Organized Crime in Mexico takes a hard look at the dire implications of the pervasive and powerful criminal enterprises in northern Mexico, comparing and contrasting the present threat to past issues, including drug and human smuggling during the latter half of the twentieth century. Criminal organizations operating in Mexico and the United States threaten the economic well-being of North America as well as the democratic freedoms of our neighbor to the south. Cameron H. Holmes, an experienced organized-crime prosecutor and antiûmoney laundering expert, shows how this shift in criminal activity is extremely damaging to North American economies and explains that in order to halt this economic erosion, U.S. policy requires a new strategy, changes in thinking, and new and increased countermeasures.

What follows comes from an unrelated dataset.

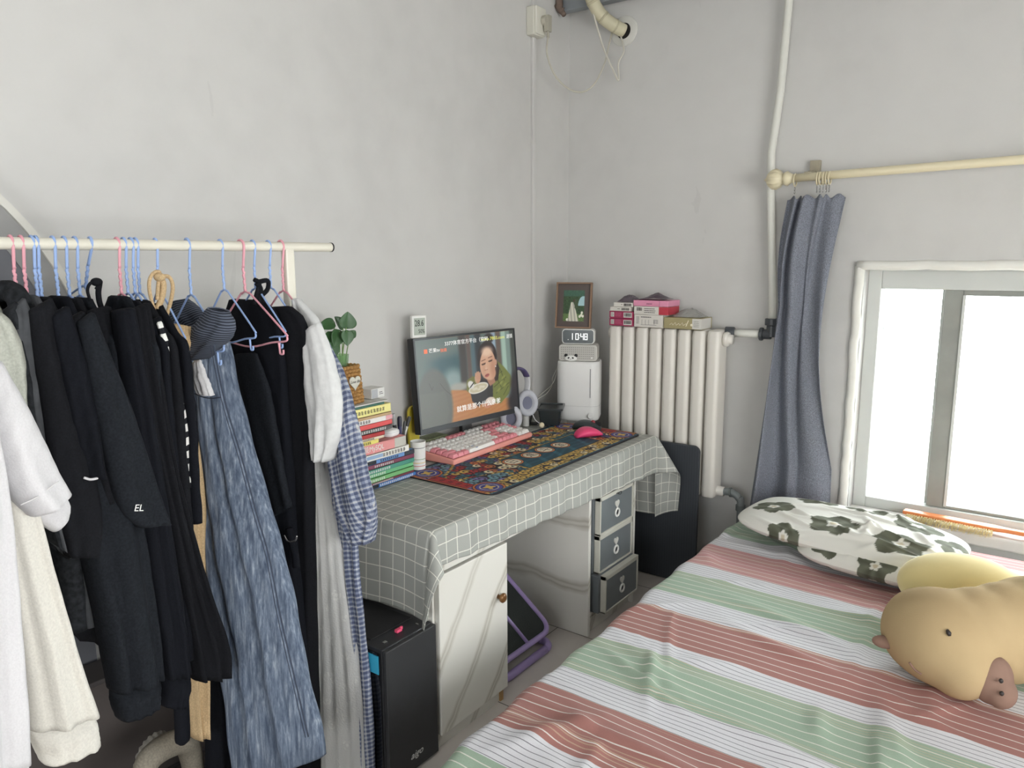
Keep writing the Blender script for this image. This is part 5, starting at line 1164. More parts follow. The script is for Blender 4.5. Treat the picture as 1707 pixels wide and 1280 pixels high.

Strategically, we have light-years to travel and little time to do it. Without intervention criminal activity will strangle legitimate business, degrade the Mexican economy, and because the United States itself is so intimately affected, undermine the U.S. economy in turn. Continued prosperity in both countries depends on our joint success in controlling these criminal enterprises. Organized Crime in Mexico examines the new diversification and strategies of organized criminal groups, suggests a series of countermeasures, and places these issues in a global context. What is transpiring in Mexico is part of a larger international problem, and criminal enterprises currently pose new and consistent threats to economies around the world.